Editorial: The catastrophic consequences of Lawrence Krasner
12/07/2022 10:14AM ● By Richard GawWhen he first became
Philadelphia’s Attorney General in 2018, Lawrence Krasner quickly became the
most prominent
spokesperson among a new wave of prosecutors who were setting out to repair the city’s ruptured criminal justice
system. Once implemented, the new system would measure its success not by the
number of convictions made or the length of prison sentences, but rather by the
way it would dramatically reverse law enforcement practices that would hold police more accountable.
Doing so, Krasner said, would restore the public’s trust in the law, restore
the city’s violence-plagued neighborhoods, and dramatically reduce gun crime.
It was a philosophy steeped in the belief that if you empower people with positivity, they will respond positively. “What conservatives have said forever is you can have safety, or you can have freedom,” Krasner said in an interview soon after he took office. “But people’s freedom makes us safer.”
Included as part of his progressive approach to fighting violence, Krasner has slashed probation sentences, aggressively pursued cases against police officers accused of misconduct, and exonerated two dozen people who were previously convicted by his predecessors.
Krasner denies that Philadelphia has experienced “a crisis of lawlessness,” and in a recent interview, he told a Philadelphia television reporter that his crime policies are working. They are not, and to publicly assert otherwise is delusional.
* * * *
According to statistics compiled by Open Data Philly, there were 249 fatal and 1,074 non-fatal shootings in Philadelphia in 2016. By 2020, those figures had risen to 414 and 1,831, and in 2021, 486 people were killed by guns and 1,846 were injured. Over the last five years, Philadelphia gun violence has reached unprecedented levels and perpetuated a daily epidemic of violence. Last weekend alone, 20 people were shot in Philadelphia and four of them were killed.

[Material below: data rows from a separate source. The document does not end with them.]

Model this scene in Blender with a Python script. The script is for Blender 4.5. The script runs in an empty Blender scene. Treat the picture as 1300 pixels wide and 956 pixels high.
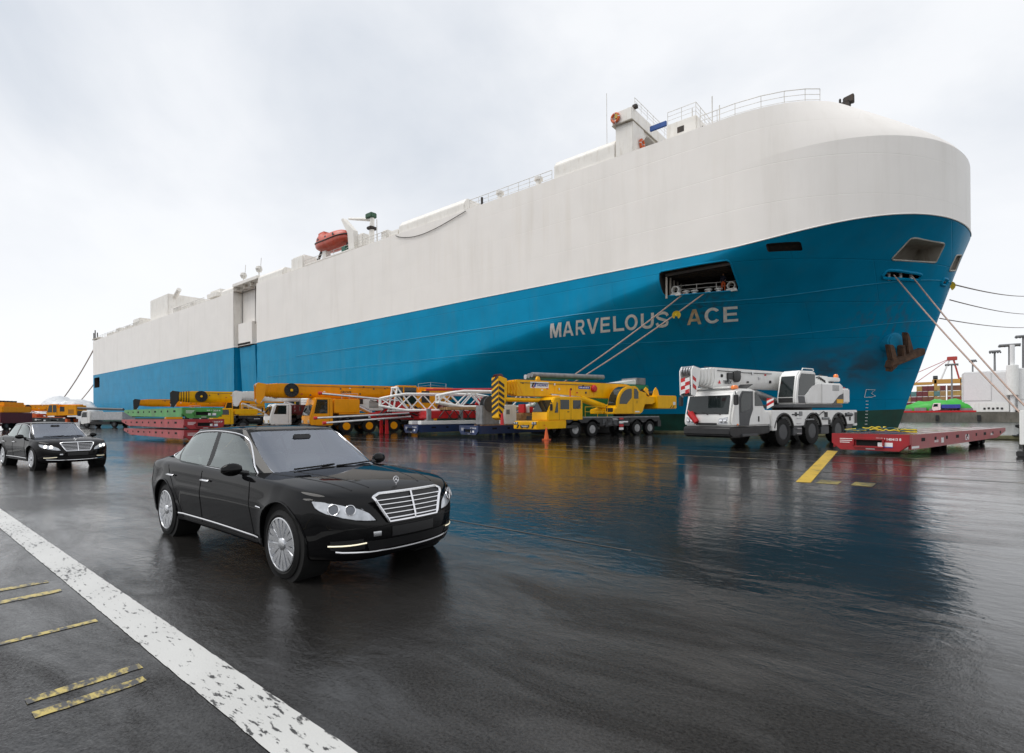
import bpy, bmesh, math, random
from mathutils import Vector, Matrix, geometry
from mathutils.bvhtree import BVHTree
random.seed(7)
R = math.radians; PI = math.pi
S = bpy.context.scene; C = S.collection

# ------------------------------------------------------------------ camera, world, sun, exposure
cam = bpy.data.cameras.new('camera'); co = bpy.data.objects.new('camera', cam); C.objects.link(co)
cam.sensor_width = 36; cam.sensor_fit = 'HORIZONTAL'; cam.lens = 676 / 1300 * 36
cam.shift_y = (526.8 - 478) / 1300; cam.clip_start = 0.05; cam.clip_end = 6000
co.matrix_world = Matrix.Translation((0, 0, 1.59)) @ Matrix.Rotation(R(39.67), 4, 'Z') @ Matrix.Rotation(R(90), 4, 'X') @ Matrix.Rotation(R(-0.43), 4, 'Z')
S.camera = co
SUN_AZ, SUN_EL = R(-38), R(58)      # the bright part of the overcast stands behind the camera's left shoulder
W = bpy.data.worlds.new('World'); S.world = W; W.use_nodes = True
nt = W.node_tree; nt.nodes.clear()
def wn(t, **k):
    n = nt.nodes.new(t)
    for a, b in k.items(): setattr(n, a, b)
    return n
out = wn('ShaderNodeOutputWorld'); bg = wn('ShaderNodeBackground')
sky = wn('ShaderNodeTexSky'); sky.sky_type = 'NISHITA'; sky.sun_disc = False; sky.sun_elevation = SUN_EL; sky.sun_rotation = R(218)
tc = wn('ShaderNodeTexCoord'); mp = wn('ShaderNodeMapping'); mp.inputs['Scale'].default_value = (1.0, 1.0, 1.5)
mp.inputs['Location'].default_value = (0.9, 0.1, 0.2)
nz = wn('ShaderNodeTexNoise'); nz.noise_dimensions = '4D'; nz.inputs['W'].default_value = 0.0; nz.inputs['Scale'].default_value = 1.5; nz.inputs['Detail'].default_value = 7; nz.inputs['Roughness'].default_value = .52
nz.inputs['Distortion'].default_value = .35
rp = wn('ShaderNodeValToRGB'); e = rp.color_ramp.elements
e[0].position = .30; e[0].color = (.63, .67, .73, 1); e[1].position = .66; e[1].color = (.93, .935, .95, 1)
k_ = rp.color_ramp.elements.new(.5); k_.color = (.86, .875, .90, 1)
sc_ = wn('ShaderNodeVectorMath', operation='SCALE'); sc_.inputs['Scale'].default_value = .09
mx = wn('ShaderNodeMix', data_type='RGBA'); mx.inputs[0].default_value = .93
L = nt.links.new
sepz = wn('ShaderNodeSeparateXYZ'); hz = wn('ShaderNodeMapRange'); L(tc.outputs['Generated'], sepz.inputs[0]); L(sepz.outputs['Z'], hz.inputs[0])
hz.inputs['From Min'].default_value = .02; hz.inputs['From Max'].default_value = .42; hz.interpolation_type = 'SMOOTHSTEP'      # rain haze whitens the sky towards the horizon, all round
hmx = wn('ShaderNodeMix', data_type='RGBA'); hmx.inputs[6].default_value = (.90, .91, .93, 1)
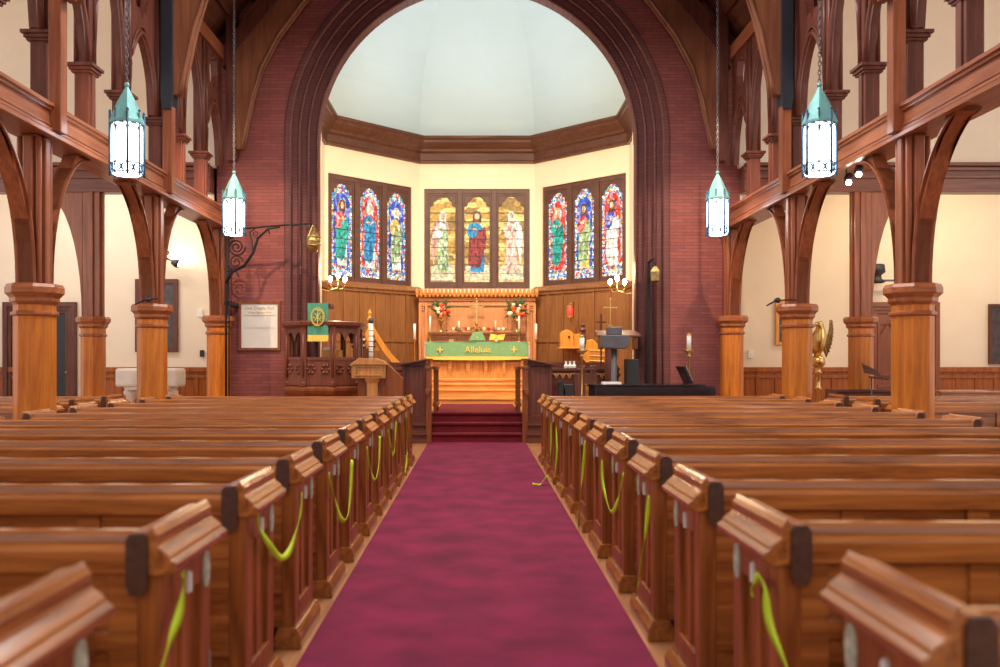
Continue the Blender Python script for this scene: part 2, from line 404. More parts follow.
# dome
g = G(); g.sm = False
K = 12; poly = [(-A3, WY+.75), (-A3, YF), (-A1, YB), (A1, YB), (A3, YF), (A3, WY+.75)]; YCn = YB-A3
rings = []
for i in range(K+1):
    a = PI/2*i/K; c = math.cos(a); z = 7.24+4.1*math.sin(a)
    rings.append([(x*c, (YCn+(y-YCn)*c) if y > WY+1 else y, z) for x, y in poly])
vs = [p for r in rings for p in r]; n = 6
g.add(vs, [(i*n+j, i*n+j+1, (i+1)*n+j+1, (i+1)*n+j) for i in range(K) for j in range(n-1)])
st(g.build('ceiling_apse', DOME), 'pale blue grey faceted half dome over the apse')
# cornice, swept along the apse
def sweep(g, prof, pts):
    """prof: (inset, z); pts: wall polyline (plan). inset measured towards the apse centre"""
    rows = []
    for i, p in enumerate(pts):
        P = Vector(p)
        d0 = (P-Vector(pts[i-1])).normalized() if i else (Vector(pts[1])-P).normalized()
        d1 = (Vector(pts[i+1])-P).normalized() if i < len(pts)-1 else d0
        n0 = Vector((d0.y, -d0.x)); n1 = Vector((d1.y, -d1.x)); nn = (n0+n1).normalized(); k = 1/max(.3, nn.dot(n0))
        rows.append([(P.x+nn.x*k*o, P.y+nn.y*k*o, z) for o, z in prof])
    m = len(prof); vs = [q for r in rows for q in r]
    fs = [(i*m+j, i*m+(j+1) % m, (i+1)*m+(j+1) % m, (i+1)*m+j) for i in range(len(pts)-1) for j in range(m)]
    fs += [tuple(range(m)), tuple(range((len(pts)-1)*m, len(pts)*m))]
    g.add(vs, fs)
WALLP = [(-A3, WY+.82), (-A3, YF), (-A1, YB), (A1, YB), (A3, YF), (A3, WY+.82)]
g = G()
sweep(g, [(o_, z_-.12) for o_, z_ in [(-.02, 6.74), (.07, 6.74), (.08, 6.80), (.06, 6.83), (.07, 7.0), (.13, 7.04), (.14, 7.10), (.22, 7.16), (.28, 7.24), (.29, 7.30), (.34, 7.34), (.34, 7.40), (-.02, 7.40)]], WALLP)
st(g.build('trim_3', CORN, bevel=.006), 'dark oak crown cornice running round the apse')
# apse wainscot, each facet
def wains(name, M, L, u0=0, boards=6):
    g = G()
    g.box(u0, L-u0, -.06, .0, CZ, 3.28, M)
    for i in range(boards+1):
        u = u0+.02+(L-2*u0-.04)*i/boards; g.box(u-.022, u+.022, -.085, -.055, CZ, 3.26, M)
    for z in (.62, 1.95): g.box(u0, L-u0, -.09, -.055, z, z+.09, M)
    g.box(u0, L-u0, -.10, -.05, 3.18, 3.30, M)
    g.prism([(-.14, 3.26), (-.14, 3.30), (.02, 3.42), (.02, 3.26)], 'x', u0, L-u0, M)
    return st(g.build(name, APW, bevel=.006))
wains('baseboard_apse_left', ML, 3.0); wains('baseboard_apse_right', MR, 3.0)
g = G()
for s in (-1, 1):
    a, b = sorted((s*(A3-.06), s*A3)); g.box(a, b, WY+.82, YF, CZ, 3.28)
    for i in range(7):
        y = WY+.9+i*.55; a, b = sorted((s*(A3-.09), s*(A3-.05))); g.box(a, b, y-.02, y+.02, CZ, 3.28)
    a, b = sorted((s*(A3-.1), s*(A3-.05))); g.box(a, b, WY+.82, YF, 3.18, 3.3)
st(g.build('baseboard_chancel_side', APW))

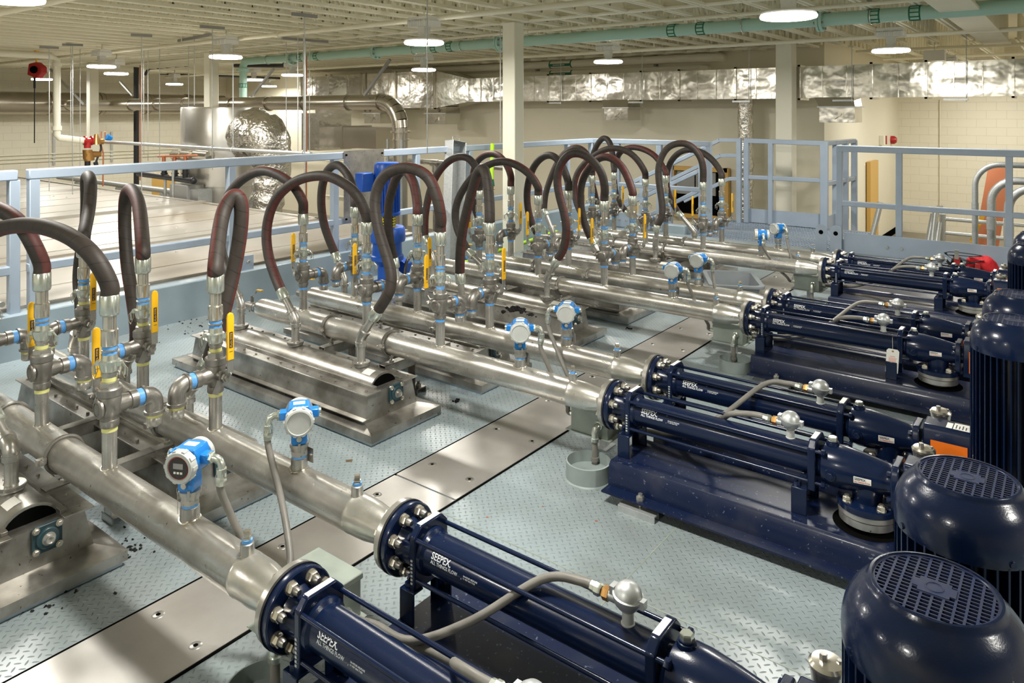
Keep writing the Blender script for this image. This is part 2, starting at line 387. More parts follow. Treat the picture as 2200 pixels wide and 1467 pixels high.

In the five years of Krasner’s tenure, the City of Philadelphia has been on trial for its failure to chase down and apprehend these runaway statistics. Soon, the individual who has helped to orchestrate these abysmal figures will also be on trial.
In October, the Pennsylvania House Select Committee on Restoring Law and Order – chaired by State Rep. John Lawrence – issued a 63-page report that pointed to Krasner’s record, one that has seen a declining conviction rate and a meteoric rise in the number of firearms cases being withdrawn or dismissed --- all of which form a direct link to the rise in gun violence, the report said.
“In light of what is happening it would be a dereliction of duty if we did not take action,” Lawrence said.
In November, the Pennsylvania State House voted 107-85 in favor of impeachment of Krasner, for what they called “misbehavior in office” and the “catastrophic consequences of progressive philosophies.” When the impeachment trial begins in January, State Rep. Craig Williams will be one of three Pennsylvania lawmakers to deliver articles of impeachment against Krasner and manage the trial on behalf of the House. Removing Krasner from his office would require a two-thirds vote in the Senate, where Republicans hold a slight majority of the 50 seats.
Krasner has fought back, claiming that the impeachment was done in an effort for Republican lawmakers to “seek political points” during the time of elections, and he has filed a lawsuit against the impeachment effort, questioning whether it is legal to remove a public official.
While Krasner continues to lob accusations, what he fails to understand is that these impeachment hearings are not being entered into merely as a tactic to supplant the district attorney and his progressive policies – and certainly do not have anything to do with politics. Ultimately, the task for legislators like Lawrence and Williams is to undertake these proceedings with the goal of saving one city, and in doing so, preserve the memory of those Philadelphians whose lives have been reduced to statistics, and whose last breaths on Earth came before the barrel of a gun.